The edge is maturing. The compute and analytics structures, processes and actions happening at the edge computing coalface on the internet of things (IoT) must now leave their adolescence behind and work more closely in line with enterprise-grade cloud-native platform technologies.

If the edge were human, it would now be getting a proper haircut, learning to drive and seriously start thinking about getting a real job.

Luxembourg-headquartered open-source operating system and enterprise software tools company SUSE has aimed to reflect this need with the latest iteration of its edge suite. SUSE Edge 3.1 has been designed to address the “datacenter-to-edge problem” that the company says organizations in retail, manufacturing, healthcare and government verticals are currently struggling with.

What’s the Issue With Edge?

The central issues here preventing these organizations from maximizing the potential of the edge include the lack of a consistent platform between the cloud, enterprise on-premises deployments and the edge.

If lack of consistency sounds like an inconvenience rather than a major network architecture stumbling block, then it shouldn’t i.e. this disconnect means IT teams have a hard time managing the lifecycle of all aspects of edge devices at scale. As the software application development lifecycle (lovingly known as the SDLC inside the trade, but now perhaps becoming the eSDLC) now needs to be edge-first in so many cases, there is also a pressing need for not online lifecycle-related updates, maintenance actions and extensions, but also for datacenter-like security at the edge, which is another key aspect that SUSE has looked to address.

Diverse Distributed Topologies

Keith Basil, general manager of SUSE’s edge business unit says that SUSE Edge 3.1 addresses these challenges by providing a flexible and secure cloud platform that supports a variety of use cases, target hardware platforms and deployment scenarios. Edge 3.1 supports fully automated deployment and lifecycle management of tens of thousands of edge devices in a highly distributed topology.

“Enterprises in retail, manufacturing, healthcare and government verticals are extending their cloud computing capabilities to the far and tiny edge of their networks to reduce latency, process data locally and gain real-time insights by utilizing AI/ML techniques,” said Basil. “For example, by adopting SUSE Edge 3.1 across their edge footprint, a manufacturing enterprise would benefit from improved availability and reliability for sensors and cameras at their manufacturing plants.”

Validated Use Case Designs

While big-picture vendor promises relating to unified controls, seamless integration and so-called single pane of glass management consoles will rarely detail the mechanics within, so how does this new release work? The company says that the SUSE Edge 3.1 solution provides an edge-optimized platform that sports “validated designs” tailored for specifically defined industry use cases. 

Also in the mix here, SUSE says it has provided a management solution that scales to cover the “full edge cloud stack”, meaning a technology component spread that extends from the operating system itself to the applications that run on it. 

Security has to feature here, so checking that box we see SUSE 3.1 provides compliance and security features within to extend value, applying best practices in configuration, delivery and governance.

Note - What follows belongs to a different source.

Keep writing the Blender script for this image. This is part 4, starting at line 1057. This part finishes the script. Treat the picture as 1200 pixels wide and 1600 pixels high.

There are also 24 months of long-term support/

More than a decade of working as a supplier to tier-1 network equipment providers means a mature high-performance edge runtime and a small footprint edge stack with components purposely built for edge computing,” notes SUSE’s Basil and team, in a product launch statement. “Further here, using industry-standard and vendor-neutral APIs for GitOps-based infrastructure and configuration management provides a higher return on investment.”

Homologous Happiness

The edge SDLC isn’t a de facto industry term yet, however, as enterprise software structures now extend to perform more complex in situ analysis out at the edge and seek to do so with reduced latency, secured perimeters, and – perhaps above all within the context of this story – with an ability to appears homologous to the on-premises IT stack, we will start to see a more democratically bridged approach between the datacenter to outward edge zones. 

Will that mean programmers in general start to regard edge as something sexier than uber-geek-level embedded computing? One thing at a time, please people.

SUSE Edge supports both x86-64 and Arm64 systems and is generally available as of October 11, 2024.